Publié le 20 octobre 2011 par Oreilles
Nicolas Jaar - Space Is Only Noise (2011)Échaudés par quelques EP plutôt brillants et singuliers, Nicolas Jaar nous achève avec ce LP. On sent encore aujourd'hui les fourmis dans les jambes à la première note de Time for us, EP qui, en son temps, avait rendu accroc notre ami Dave, et avait emballé notre microblogsphère. Space is only noise nous met cette fois sur le cul. Lenteur, calme et volupté, c'est l'extase tout du long. La pochette, avec son bébé endormi en bordure d'un espace quelconque, terrain trés vague, nous annonce qu'on naviguera doucement dans un film d'Antonioni, dans des espaces évidés, décadrés, un peu hagard, trés loin du grand speed de la machine sociale. La force de Jaar c'est d'avoir un style, et de parler sa langue tout en empruntant à la grammaire du Dubstep, du Hip Hop et de la House.

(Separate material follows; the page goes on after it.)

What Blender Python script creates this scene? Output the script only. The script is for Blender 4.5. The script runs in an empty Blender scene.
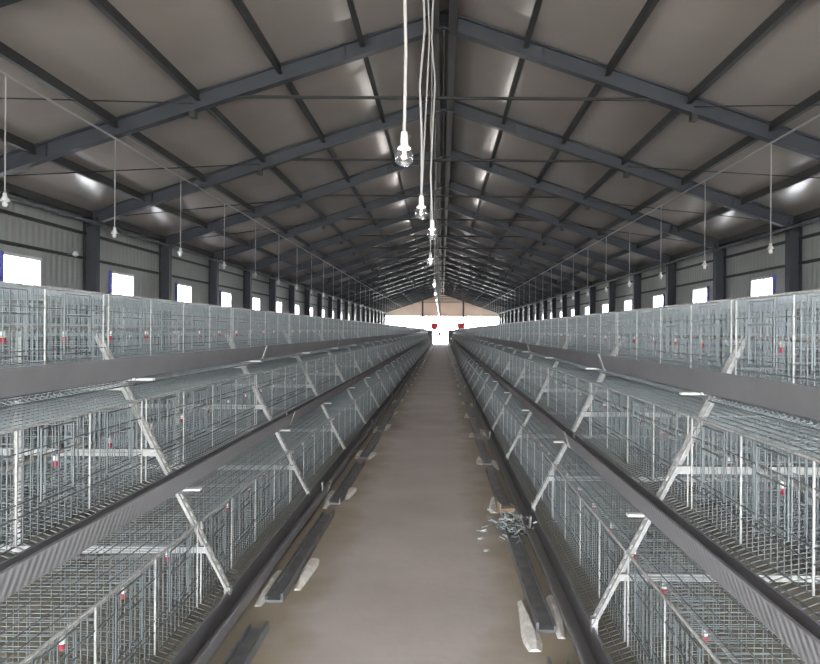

On retrouvera les ingrédients des EP, avec un côté "manifeste" en plus : ça commence et ça finit par deux types les pieds dans l'eau qui devisent sur tout et rien, on ne saisit pas vraiment de quoi ils parlent, d'ailleurs, mais on partage avec eux un moment de sérénité parfaite, ces moments où finalement on se sent exister, et où ce dont on parle n'a plus d'importance. Accéder au pur plaisir d'exister, ne rien faire, et devenir la musique.
Tout est délicat, délié et caressant dans cette musique qui apprivoise et annule tout ce qui pourrait nous heurter dans les basses fréquences et les hachures Dubstep, les beats du Hip Hop et les claps de la House. Un piano à la Éric Satie, sur fond de hoquets spatialisés nous met d'abord en condition. Puis quelques notes translucides nous introduisent dans un premier morceau trés cool, trés feutré, dans un genre "birth of the cool dubstep". On ne comprend rien à ce que raconte la voix bidouillée, puis tout à coup c'est Tristan Tzara en personne qui conclut l'affaire : "va mon enfant, cours mon cheval". S'ensuit un magnifique morceau Trip hop, avec voix enfumée et break tzigane. Puis "Keep me there" déroule une house savante, où un saxophone haché et démultiplié s'invite dans la section ryhtmique. Le morceau nous tient en haleine, frustre et excite la danse, par son arythmie savamment entretenue. Éblouissant. Un Hip Hop anesthésié clôt la face A : "I got a". On reconnaîtra un sample de "a got a woman", mais le grand Ray en a pris un sacré coup à la libido. Nicolas en arrive a un tel point de détachement vis à vis du monde, que l'hyper libido possessive en devient hors sujet ("i got a quoi déjà ?").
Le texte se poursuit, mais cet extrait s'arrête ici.